### PROBLEM TO WORK ON:
Repeat the listing in full, word for word.

### DATA LINES:

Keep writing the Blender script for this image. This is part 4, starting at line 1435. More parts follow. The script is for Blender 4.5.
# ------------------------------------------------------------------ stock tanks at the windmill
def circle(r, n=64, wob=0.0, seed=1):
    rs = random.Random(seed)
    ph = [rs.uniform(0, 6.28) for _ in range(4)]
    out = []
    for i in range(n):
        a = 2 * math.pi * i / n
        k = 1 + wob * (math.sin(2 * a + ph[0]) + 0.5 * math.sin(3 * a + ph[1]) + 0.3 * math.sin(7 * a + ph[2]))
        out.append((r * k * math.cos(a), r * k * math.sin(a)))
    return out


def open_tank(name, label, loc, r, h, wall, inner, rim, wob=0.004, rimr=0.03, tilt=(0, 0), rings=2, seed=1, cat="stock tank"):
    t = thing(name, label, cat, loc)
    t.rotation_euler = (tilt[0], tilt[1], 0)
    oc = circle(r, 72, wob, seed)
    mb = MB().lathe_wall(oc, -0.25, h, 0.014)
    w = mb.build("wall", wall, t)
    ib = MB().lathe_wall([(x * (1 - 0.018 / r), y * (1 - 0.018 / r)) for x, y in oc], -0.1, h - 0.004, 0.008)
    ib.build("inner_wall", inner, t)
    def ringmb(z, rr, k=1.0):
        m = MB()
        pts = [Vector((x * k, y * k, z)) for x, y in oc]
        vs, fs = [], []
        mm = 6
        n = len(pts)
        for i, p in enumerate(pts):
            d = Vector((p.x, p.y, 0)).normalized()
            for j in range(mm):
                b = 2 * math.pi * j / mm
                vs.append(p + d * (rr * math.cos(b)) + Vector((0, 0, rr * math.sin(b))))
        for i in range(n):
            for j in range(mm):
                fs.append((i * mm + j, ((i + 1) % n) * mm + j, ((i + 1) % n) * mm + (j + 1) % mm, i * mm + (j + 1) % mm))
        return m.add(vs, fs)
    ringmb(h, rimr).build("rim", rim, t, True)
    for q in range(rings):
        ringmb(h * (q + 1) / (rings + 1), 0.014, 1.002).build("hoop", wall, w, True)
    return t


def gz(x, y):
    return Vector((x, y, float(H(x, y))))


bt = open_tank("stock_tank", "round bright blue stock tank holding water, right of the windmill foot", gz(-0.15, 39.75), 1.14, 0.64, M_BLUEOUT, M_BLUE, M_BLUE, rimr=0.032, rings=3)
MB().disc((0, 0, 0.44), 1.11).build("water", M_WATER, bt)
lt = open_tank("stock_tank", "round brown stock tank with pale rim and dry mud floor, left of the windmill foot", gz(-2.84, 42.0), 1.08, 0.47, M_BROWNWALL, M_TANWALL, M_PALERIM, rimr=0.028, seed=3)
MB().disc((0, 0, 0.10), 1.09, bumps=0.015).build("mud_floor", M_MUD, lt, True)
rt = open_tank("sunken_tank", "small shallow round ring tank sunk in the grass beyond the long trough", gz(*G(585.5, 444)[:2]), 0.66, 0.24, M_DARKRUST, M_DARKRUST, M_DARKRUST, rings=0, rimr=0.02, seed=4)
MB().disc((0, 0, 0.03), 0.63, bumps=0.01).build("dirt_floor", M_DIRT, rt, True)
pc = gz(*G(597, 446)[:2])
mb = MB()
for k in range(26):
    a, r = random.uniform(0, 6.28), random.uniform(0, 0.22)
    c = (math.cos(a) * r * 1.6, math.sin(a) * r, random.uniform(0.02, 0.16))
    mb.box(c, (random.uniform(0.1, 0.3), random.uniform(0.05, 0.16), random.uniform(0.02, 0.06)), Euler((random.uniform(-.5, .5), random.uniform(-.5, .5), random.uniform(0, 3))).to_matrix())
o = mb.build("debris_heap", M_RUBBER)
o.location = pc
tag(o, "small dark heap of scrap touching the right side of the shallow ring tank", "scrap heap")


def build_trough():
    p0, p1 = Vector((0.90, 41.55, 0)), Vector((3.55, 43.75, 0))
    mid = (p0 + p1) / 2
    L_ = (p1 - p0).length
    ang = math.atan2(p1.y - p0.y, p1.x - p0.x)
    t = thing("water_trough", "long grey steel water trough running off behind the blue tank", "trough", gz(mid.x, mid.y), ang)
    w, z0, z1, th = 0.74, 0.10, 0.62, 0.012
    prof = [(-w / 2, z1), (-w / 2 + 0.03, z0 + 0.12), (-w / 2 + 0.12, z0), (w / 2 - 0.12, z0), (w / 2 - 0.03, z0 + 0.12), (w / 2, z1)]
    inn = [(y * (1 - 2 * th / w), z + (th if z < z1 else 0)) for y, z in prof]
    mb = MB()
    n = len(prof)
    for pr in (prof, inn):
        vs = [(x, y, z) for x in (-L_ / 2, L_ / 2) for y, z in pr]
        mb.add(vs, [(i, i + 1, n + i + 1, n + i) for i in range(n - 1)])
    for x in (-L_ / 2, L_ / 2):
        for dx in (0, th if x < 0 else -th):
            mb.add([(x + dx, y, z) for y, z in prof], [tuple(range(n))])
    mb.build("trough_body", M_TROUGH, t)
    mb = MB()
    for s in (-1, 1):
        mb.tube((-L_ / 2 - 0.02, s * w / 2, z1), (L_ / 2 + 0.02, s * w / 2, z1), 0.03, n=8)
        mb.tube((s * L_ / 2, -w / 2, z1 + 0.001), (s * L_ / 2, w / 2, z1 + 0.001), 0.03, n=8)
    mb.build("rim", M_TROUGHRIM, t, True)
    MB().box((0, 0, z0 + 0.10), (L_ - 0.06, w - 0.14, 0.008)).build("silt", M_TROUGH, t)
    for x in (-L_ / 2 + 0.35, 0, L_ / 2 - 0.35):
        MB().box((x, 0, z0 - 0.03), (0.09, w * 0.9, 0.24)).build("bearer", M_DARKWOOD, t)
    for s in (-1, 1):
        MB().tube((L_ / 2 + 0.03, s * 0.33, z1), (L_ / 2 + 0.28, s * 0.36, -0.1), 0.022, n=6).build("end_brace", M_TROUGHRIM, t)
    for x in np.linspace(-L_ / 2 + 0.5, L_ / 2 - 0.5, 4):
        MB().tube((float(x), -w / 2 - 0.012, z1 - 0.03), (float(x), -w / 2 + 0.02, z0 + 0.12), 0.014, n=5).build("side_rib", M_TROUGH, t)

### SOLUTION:
Keep writing the Blender script for this image. This is part 4, starting at line 1435. More parts follow. The script is for Blender 4.5.
# ------------------------------------------------------------------ stock tanks at the windmill
def circle(r, n=64, wob=0.0, seed=1):
    rs = random.Random(seed)
    ph = [rs.uniform(0, 6.28) for _ in range(4)]
    out = []
    for i in range(n):
        a = 2 * math.pi * i / n
        k = 1 + wob * (math.sin(2 * a + ph[0]) + 0.5 * math.sin(3 * a + ph[1]) + 0.3 * math.sin(7 * a + ph[2]))
        out.append((r * k * math.cos(a), r * k * math.sin(a)))
    return out


def open_tank(name, label, loc, r, h, wall, inner, rim, wob=0.004, rimr=0.03, tilt=(0, 0), rings=2, seed=1, cat="stock tank"):
    t = thing(name, label, cat, loc)
    t.rotation_euler = (tilt[0], tilt[1], 0)
    oc = circle(r, 72, wob, seed)
    mb = MB().lathe_wall(oc, -0.25, h, 0.014)
    w = mb.build("wall", wall, t)
    ib = MB().lathe_wall([(x * (1 - 0.018 / r), y * (1 - 0.018 / r)) for x, y in oc], -0.1, h - 0.004, 0.008)
    ib.build("inner_wall", inner, t)
    def ringmb(z, rr, k=1.0):
        m = MB()
        pts = [Vector((x * k, y * k, z)) for x, y in oc]
        vs, fs = [], []
        mm = 6
        n = len(pts)
        for i, p in enumerate(pts):
            d = Vector((p.x, p.y, 0)).normalized()
            for j in range(mm):
                b = 2 * math.pi * j / mm
                vs.append(p + d * (rr * math.cos(b)) + Vector((0, 0, rr * math.sin(b))))
        for i in range(n):
            for j in range(mm):
                fs.append((i * mm + j, ((i + 1) % n) * mm + j, ((i + 1) % n) * mm + (j + 1) % mm, i * mm + (j + 1) % mm))
        return m.add(vs, fs)
    ringmb(h, rimr).build("rim", rim, t, True)
    for q in range(rings):
        ringmb(h * (q + 1) / (rings + 1), 0.014, 1.002).build("hoop", wall, w, True)
    return t


def gz(x, y):
    return Vector((x, y, float(H(x, y))))


bt = open_tank("stock_tank", "round bright blue stock tank holding water, right of the windmill foot", gz(-0.15, 39.75), 1.14, 0.64, M_BLUEOUT, M_BLUE, M_BLUE, rimr=0.032, rings=3)
MB().disc((0, 0, 0.44), 1.11).build("water", M_WATER, bt)
lt = open_tank("stock_tank", "round brown stock tank with pale rim and dry mud floor, left of the windmill foot", gz(-2.84, 42.0), 1.08, 0.47, M_BROWNWALL, M_TANWALL, M_PALERIM, rimr=0.028, seed=3)
MB().disc((0, 0, 0.10), 1.09, bumps=0.015).build("mud_floor", M_MUD, lt, True)
rt = open_tank("sunken_tank", "small shallow round ring tank sunk in the grass beyond the long trough", gz(*G(585.5, 444)[:2]), 0.66, 0.24, M_DARKRUST, M_DARKRUST, M_DARKRUST, rings=0, rimr=0.02, seed=4)
MB().disc((0, 0, 0.03), 0.63, bumps=0.01).build("dirt_floor", M_DIRT, rt, True)
pc = gz(*G(597, 446)[:2])
mb = MB()
for k in range(26):
    a, r = random.uniform(0, 6.28), random.uniform(0, 0.22)
    c = (math.cos(a) * r * 1.6, math.sin(a) * r, random.uniform(0.02, 0.16))
    mb.box(c, (random.uniform(0.1, 0.3), random.uniform(0.05, 0.16), random.uniform(0.02, 0.06)), Euler((random.uniform(-.5, .5), random.uniform(-.5, .5), random.uniform(0, 3))).to_matrix())
o = mb.build("debris_heap", M_RUBBER)
o.location = pc
tag(o, "small dark heap of scrap touching the right side of the shallow ring tank", "scrap heap")


def build_trough():
    p0, p1 = Vector((0.90, 41.55, 0)), Vector((3.55, 43.75, 0))
    mid = (p0 + p1) / 2
    L_ = (p1 - p0).length
    ang = math.atan2(p1.y - p0.y, p1.x - p0.x)
    t = thing("water_trough", "long grey steel water trough running off behind the blue tank", "trough", gz(mid.x, mid.y), ang)
    w, z0, z1, th = 0.74, 0.10, 0.62, 0.012
    prof = [(-w / 2, z1), (-w / 2 + 0.03, z0 + 0.12), (-w / 2 + 0.12, z0), (w / 2 - 0.12, z0), (w / 2 - 0.03, z0 + 0.12), (w / 2, z1)]
    inn = [(y * (1 - 2 * th / w), z + (th if z < z1 else 0)) for y, z in prof]
    mb = MB()
    n = len(prof)
    for pr in (prof, inn):
        vs = [(x, y, z) for x in (-L_ / 2, L_ / 2) for y, z in pr]
        mb.add(vs, [(i, i + 1, n + i + 1, n + i) for i in range(n - 1)])
    for x in (-L_ / 2, L_ / 2):
        for dx in (0, th if x < 0 else -th):
            mb.add([(x + dx, y, z) for y, z in prof], [tuple(range(n))])
    mb.build("trough_body", M_TROUGH, t)
    mb = MB()
    for s in (-1, 1):
        mb.tube((-L_ / 2 - 0.02, s * w / 2, z1), (L_ / 2 + 0.02, s * w / 2, z1), 0.03, n=8)
        mb.tube((s * L_ / 2, -w / 2, z1 + 0.001), (s * L_ / 2, w / 2, z1 + 0.001), 0.03, n=8)
    mb.build("rim", M_TROUGHRIM, t, True)
    MB().box((0, 0, z0 + 0.10), (L_ - 0.06, w - 0.14, 0.008)).build("silt", M_TROUGH, t)
    for x in (-L_ / 2 + 0.35, 0, L_ / 2 - 0.35):
        MB().box((x, 0, z0 - 0.03), (0.09, w * 0.9, 0.24)).build("bearer", M_DARKWOOD, t)
    for s in (-1, 1):
        MB().tube((L_ / 2 + 0.03, s * 0.33, z1), (L_ / 2 + 0.28, s * 0.36, -0.1), 0.022, n=6).build("end_brace", M_TROUGHRIM, t)
    for x in np.linspace(-L_ / 2 + 0.5, L_ / 2 - 0.5, 4):
        MB().tube((float(x), -w / 2 - 0.012, z1 - 0.03), (float(x), -w / 2 + 0.02, z0 + 0.12), 0.014, n=5).build("side_rib", M_TROUGH, t)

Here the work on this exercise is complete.